GOAL – Without omitting anything, retype the data that follows.

DATA FOR THIS EXERCISE –
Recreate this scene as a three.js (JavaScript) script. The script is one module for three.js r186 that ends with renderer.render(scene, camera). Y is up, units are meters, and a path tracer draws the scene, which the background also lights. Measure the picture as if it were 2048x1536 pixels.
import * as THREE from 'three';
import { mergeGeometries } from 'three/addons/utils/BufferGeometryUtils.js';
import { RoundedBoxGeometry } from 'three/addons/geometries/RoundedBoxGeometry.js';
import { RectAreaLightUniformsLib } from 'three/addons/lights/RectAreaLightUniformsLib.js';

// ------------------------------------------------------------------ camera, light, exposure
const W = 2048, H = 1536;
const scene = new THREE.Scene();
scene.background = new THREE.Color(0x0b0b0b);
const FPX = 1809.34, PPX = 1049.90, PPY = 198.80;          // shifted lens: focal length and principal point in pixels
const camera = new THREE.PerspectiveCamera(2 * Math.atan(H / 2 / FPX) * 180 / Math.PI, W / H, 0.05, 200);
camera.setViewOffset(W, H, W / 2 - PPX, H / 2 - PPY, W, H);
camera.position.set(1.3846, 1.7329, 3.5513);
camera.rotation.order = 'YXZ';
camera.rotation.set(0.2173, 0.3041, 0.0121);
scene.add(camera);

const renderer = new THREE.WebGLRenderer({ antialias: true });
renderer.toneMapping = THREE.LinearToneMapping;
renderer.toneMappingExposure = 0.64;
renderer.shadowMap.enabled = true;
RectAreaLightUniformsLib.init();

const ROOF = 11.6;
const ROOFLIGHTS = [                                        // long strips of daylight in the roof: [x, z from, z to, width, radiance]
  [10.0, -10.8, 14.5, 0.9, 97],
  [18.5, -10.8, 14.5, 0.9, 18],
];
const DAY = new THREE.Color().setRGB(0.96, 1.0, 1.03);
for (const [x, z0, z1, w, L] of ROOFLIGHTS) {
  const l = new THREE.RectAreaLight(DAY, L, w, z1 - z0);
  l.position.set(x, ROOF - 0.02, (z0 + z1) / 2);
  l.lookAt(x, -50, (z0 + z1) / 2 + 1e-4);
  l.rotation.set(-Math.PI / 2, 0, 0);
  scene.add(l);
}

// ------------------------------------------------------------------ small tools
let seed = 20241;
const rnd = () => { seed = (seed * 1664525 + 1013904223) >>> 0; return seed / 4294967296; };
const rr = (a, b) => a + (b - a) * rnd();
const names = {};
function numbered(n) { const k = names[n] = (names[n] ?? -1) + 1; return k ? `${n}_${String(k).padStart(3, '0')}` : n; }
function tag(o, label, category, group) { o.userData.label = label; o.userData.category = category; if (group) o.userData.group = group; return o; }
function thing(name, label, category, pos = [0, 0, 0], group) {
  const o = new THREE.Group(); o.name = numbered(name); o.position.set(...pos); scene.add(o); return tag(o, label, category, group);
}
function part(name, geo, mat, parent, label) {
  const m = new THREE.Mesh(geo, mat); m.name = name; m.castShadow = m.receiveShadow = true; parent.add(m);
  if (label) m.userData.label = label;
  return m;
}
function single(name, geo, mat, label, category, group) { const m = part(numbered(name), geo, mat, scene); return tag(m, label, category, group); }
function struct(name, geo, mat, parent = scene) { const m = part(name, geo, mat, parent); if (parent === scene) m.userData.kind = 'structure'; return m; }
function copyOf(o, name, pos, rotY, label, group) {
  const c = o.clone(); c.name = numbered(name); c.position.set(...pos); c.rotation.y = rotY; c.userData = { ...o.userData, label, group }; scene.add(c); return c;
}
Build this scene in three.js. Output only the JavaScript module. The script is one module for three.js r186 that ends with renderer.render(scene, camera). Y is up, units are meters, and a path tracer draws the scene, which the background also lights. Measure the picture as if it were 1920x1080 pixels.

RESULT FOR THIS TASK –
Recreate this scene as a three.js (JavaScript) script. The script is one module for three.js r186 that ends with renderer.render(scene, camera). Y is up, units are meters, and a path tracer draws the scene, which the background also lights. Measure the picture as if it were 2048x1536 pixels.
import * as THREE from 'three';
import { mergeGeometries } from 'three/addons/utils/BufferGeometryUtils.js';
import { RoundedBoxGeometry } from 'three/addons/geometries/RoundedBoxGeometry.js';
import { RectAreaLightUniformsLib } from 'three/addons/lights/RectAreaLightUniformsLib.js';

// ------------------------------------------------------------------ camera, light, exposure
const W = 2048, H = 1536;
const scene = new THREE.Scene();
scene.background = new THREE.Color(0x0b0b0b);
const FPX = 1809.34, PPX = 1049.90, PPY = 198.80;          // shifted lens: focal length and principal point in pixels
const camera = new THREE.PerspectiveCamera(2 * Math.atan(H / 2 / FPX) * 180 / Math.PI, W / H, 0.05, 200);
camera.setViewOffset(W, H, W / 2 - PPX, H / 2 - PPY, W, H);
camera.position.set(1.3846, 1.7329, 3.5513);
camera.rotation.order = 'YXZ';
camera.rotation.set(0.2173, 0.3041, 0.0121);
scene.add(camera);

const renderer = new THREE.WebGLRenderer({ antialias: true });
renderer.toneMapping = THREE.LinearToneMapping;
renderer.toneMappingExposure = 0.64;
renderer.shadowMap.enabled = true;
RectAreaLightUniformsLib.init();

const ROOF = 11.6;
const ROOFLIGHTS = [                                        // long strips of daylight in the roof: [x, z from, z to, width, radiance]
  [10.0, -10.8, 14.5, 0.9, 97],
  [18.5, -10.8, 14.5, 0.9, 18],
];
const DAY = new THREE.Color().setRGB(0.96, 1.0, 1.03);
for (const [x, z0, z1, w, L] of ROOFLIGHTS) {
  const l = new THREE.RectAreaLight(DAY, L, w, z1 - z0);
  l.position.set(x, ROOF - 0.02, (z0 + z1) / 2);
  l.lookAt(x, -50, (z0 + z1) / 2 + 1e-4);
  l.rotation.set(-Math.PI / 2, 0, 0);
  scene.add(l);
}

// ------------------------------------------------------------------ small tools
let seed = 20241;
const rnd = () => { seed = (seed * 1664525 + 1013904223) >>> 0; return seed / 4294967296; };
const rr = (a, b) => a + (b - a) * rnd();
const names = {};
function numbered(n) { const k = names[n] = (names[n] ?? -1) + 1; return k ? `${n}_${String(k).padStart(3, '0')}` : n; }
function tag(o, label, category, group) { o.userData.label = label; o.userData.category = category; if (group) o.userData.group = group; return o; }
function thing(name, label, category, pos = [0, 0, 0], group) {
  const o = new THREE.Group(); o.name = numbered(name); o.position.set(...pos); scene.add(o); return tag(o, label, category, group);
}
function part(name, geo, mat, parent, label) {
  const m = new THREE.Mesh(geo, mat); m.name = name; m.castShadow = m.receiveShadow = true; parent.add(m);
  if (label) m.userData.label = label;
  return m;
}
function single(name, geo, mat, label, category, group) { const m = part(numbered(name), geo, mat, scene); return tag(m, label, category, group); }
function struct(name, geo, mat, parent = scene) { const m = part(name, geo, mat, parent); if (parent === scene) m.userData.kind = 'structure'; return m; }
function copyOf(o, name, pos, rotY, label, group) {
  const c = o.clone(); c.name = numbered(name); c.position.set(...pos); c.rotation.y = rotY; c.userData = { ...o.userData, label, group }; scene.add(c); return c;
}
Build this scene in three.js. Output only the JavaScript module. The script is one module for three.js r186 that ends with renderer.render(scene, camera). Y is up, units are meters, and a path tracer draws the scene, which the background also lights. Measure the picture as if it were 1920x1080 pixels.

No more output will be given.